Delay technical decisions
There is a paradox with our projects. Often, we make big technical choices at the beginning of our projects when our project (domain) knowledge is at a minimum. Our domain knowledge will only grow over time so wouldn’t it be nice if we could delay those technical decisions to some point in the future? Well, with Ports and Adapters we can do just that. For example, you are at the beginning of the project and you’re experimenting with designing your domain. You are not sure how it is going to turn out so you are not sure what kind of database you want to use. What you can do is write your adapters (repositories) in plain PHP, maybe just serialize your entities and store them into a text file (and vice versa). Now, this solution is definitely not production-ready, but it will allow you to model your domain and to test it, and once you are much more confident about the domain you can pick your database and write real adapters for it.
Swap technologies
Another thing Ports and Adapters architecture makes relatively easy is to change these technology choices once we have made them. Maybe we realize our choice was wrong, or there is simply a new better technology we want to use. Well, switching between technologies is simply a matter of writing new adapters for those technologies. This, of course, can be hard work but it consists of writing new code, which is always cleaner than modifying the existing one (and why the Open-Closed Principle is such a good thing).
Testability
When it comes to testing, Ports and Adapters architecture enables us to really test our application in isolation from external dependencies. On the driving side we can swap our real adapters with testing adapters (our test suite)
And on the driven side we can swap our real adapters with mocked adapter implementations.
Focus on core
We mentioned earlier that our core is blissfully unaware of the outside world — the adapters. The only thing our core cares about are the ports that it provides to the outside world. This enables you to not be influenced by technology decisions while developing your Core, so it can be truly domain-driven instead of technology (framework) driven.

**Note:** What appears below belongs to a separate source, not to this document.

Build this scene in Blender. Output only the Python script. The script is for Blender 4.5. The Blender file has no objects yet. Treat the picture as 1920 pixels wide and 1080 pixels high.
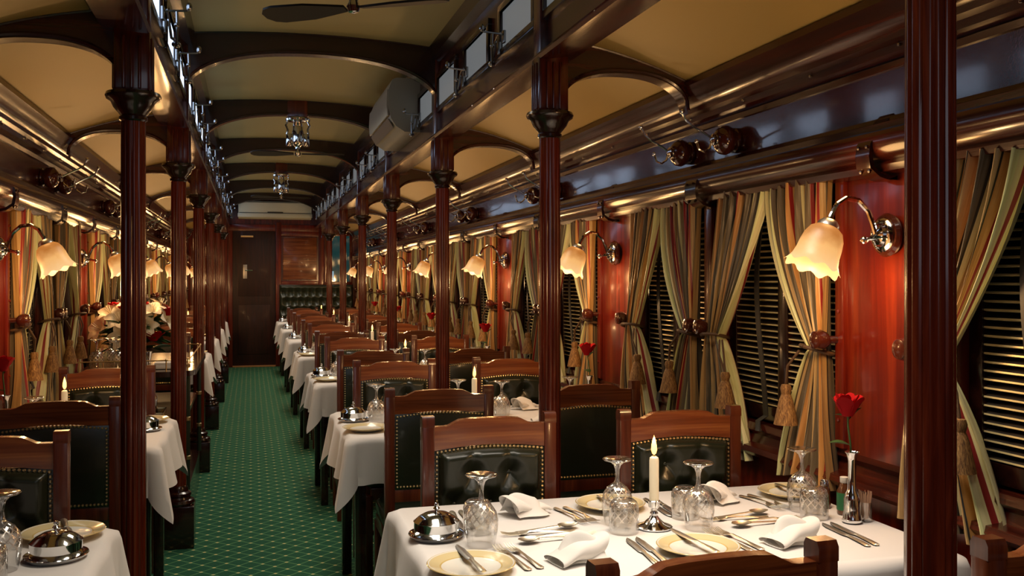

Now, having you Core entirely free of any technology influence leakage is maybe a bit idealistic, but still, this architecture gives you a high level of decoupling between your domain and business logic and the technologies you use. And this is a main reason why hexagonal architecture has gained so much popularity in the Domain-Driven Design community.
When
So when should you go for using Ports and Adapters architecture? Well, as always, it depends. It does add some complexity to your design so you need to decide does it pay off. As a rule of thumb, I would say the more complex your domain, the more likely that it will pay off. And if you are working on a project that is meant to last for a long time, perhaps consider investing some time into making it a bit more robust from the start. The effort will probably pay off.